2023 JASAL End-of-Year News and Thanks

2023-12-06

As Robert Clarke is busily finalising the annual JASAL conference issue from the remarkable gathering of minds and hearts that was 'Coming to Terms, 30 Years On: The Mabo Legacy in Australian' at The University of Tasmania in nipaluna Hobart in July 2022, and as 2023 comes to a tumultuous close (with a cyclone bearning down on North Queensland), we are writing to report on some changes that have occured in JASAL this year. 

We have been really pleased that the three streams of sub-editorial roles we envisioned for the journal have been filled by Jessica White (creating Australian literature), Geoff Rodoreda (worlding Australian literature), and Claire Jones (teaching Australian literature). Without the steady work of Jess, Geoff, and Claire behind the scenes we could not have fulfilled some of the subtle but significant changes for the journal we envisioned when we stepped up to the editorial plate. 

We have also been truly grateful for the combined work of our reviews editors, without whom we would most certainly have lost our minds. Chasing reviewers is a thankless, unglamorous, and necessary task for a journal such as ours that depends on the goodwill of association members and academics who are overworked and often precariously employed. Helping good scholarship and writing find its readers is such an important part of the ecosystem of academia, especially as the market and guru-ism can often dominate readerships and threaten to drown out the voices of deeply considered, reflective, lesser-known scholars and writers.  In a time when good postgrads and ECRs struggle to find futures for themselves in academia, the kind of exposure and fair judgement that book reviewing can offer is even more important than before. 
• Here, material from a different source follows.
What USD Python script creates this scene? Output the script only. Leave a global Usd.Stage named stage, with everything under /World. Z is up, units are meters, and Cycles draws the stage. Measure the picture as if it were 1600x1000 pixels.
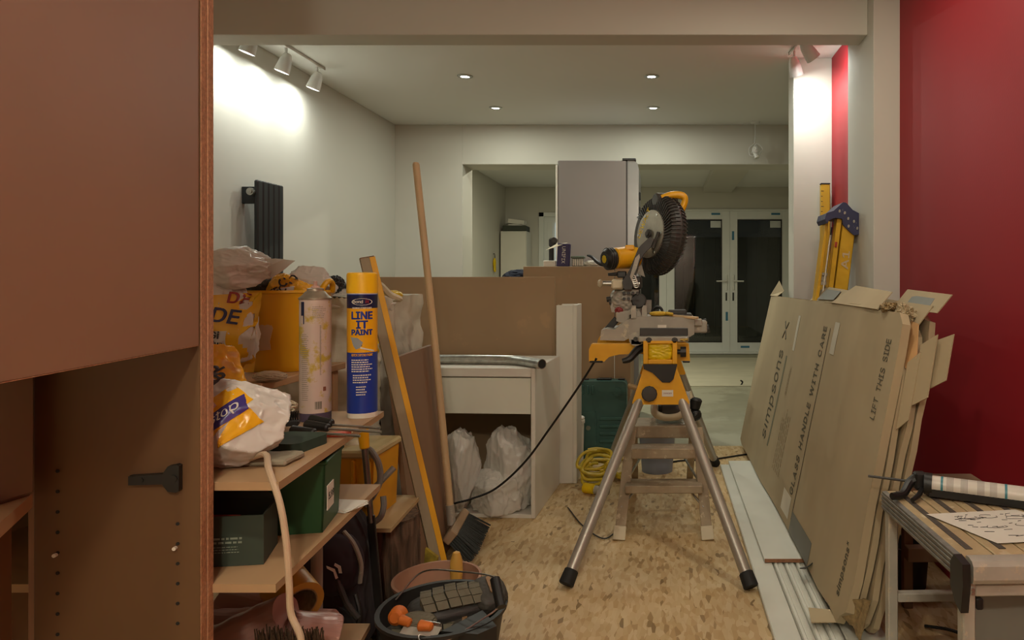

For this reason we are very sorry to have lost our dear ECR book reviews editor Dr Lianda Burrows, who has departed from the role of  JASAL book reviews co-editor to take up a role in the research office at Monash.  Many of you will know Lianda as key member of the postgraduate and ECR community who played an imporant role as ASAL Postgraduate Rep, alongside Alice Bellete, in helping ASAL though a period of significant generational change.  Lianda  played an important role in connecting HDRs and ECRs into the journal and the association, and has worked enthusiastically and earnestly to ensure ASAL continues to offer hospitatlity to new postgraduates and promising new scholars.  While the demands of Lianda's new role have not permitted her to continue on in the role of book reviews co-editor, we sincerely hope Lianda and other ECRs in similar positions employed in 'alt-ac' or elsewhere will always feel they have a home at ASAL.  Lianda, we are grateful for the siginficant work you have done for the association and for the journal and extend our heartfelt best wishes to you.  We sincerely hope your future will include ongoing involvement with ASAL and the broader field of Australain Literature and Writing. 

In this period of transition, we are even more grateful for the ongoing expertise and steady work of our continuing book reviews co-editor, Cheryl Taylor.  While Cheryl is more than capable of serving in the book reviews role herself, Rob and I have truly valued our own co-editorship role, and felt at times (given the pressures of our own work profiles) that the role of editor seemed an impossible task for one person.  We've learned that a collegial co-editorship is cheering and much less lonely than going alone.  It is for these reasons, and also because we saw from the beginning how important our postgrad, ECR, and ASAL Vet communities are to keeping the book review stream going, that we felt an ideal situation was that the book reviews editorship at JASAL was best staffed by a team of two.

For this reason we are delighted to announce that Dr Elizabeth Smyth has stepped up to the task of co-editor of the book reviews section of ASAL, alongside Cheryl Taylor. Elizabeth Smyth is a writer and researcher at James Cook University’s Nguma-bada campus in Cairns. Her creative-practice research engages with regionalism, ecocriticism, and the georgic. Elizabeth is published in Meanjin, JASAL, TEXT, Georgic Literature and the Environment: Working Land, Reworking Genre edited by Sue Edney and Tess Somervell, and multiple Tropical Writers anthologies. In 2023, she worked as a research assistant on the ARC-funded National Newspaper Fiction Database. She is due to appear at the 2024 Tropical Writers Festival where she will talk about writing and the Wet Tropics: https://research.jcu.edu.au/portfolio/elizabeth.smyth/.  

Elizabeth has already begun reaching out to potential reviewers and publishers in her new role.

If you have a book that has been published in the last two years, and we haven't published it yet, please let us know.  And if you have some writing time up your sleeve, we are always looking for reviewers.  Please do not hesitate to reach out to [email protected] or [email protected] if you are in either (or perhaps both) of these categories and have something to offer us.

With that, thanks to everyone who has played a role in the peer reviewing or reviewing processes of JASAL this year. 

The December issue will soon hit your inbox.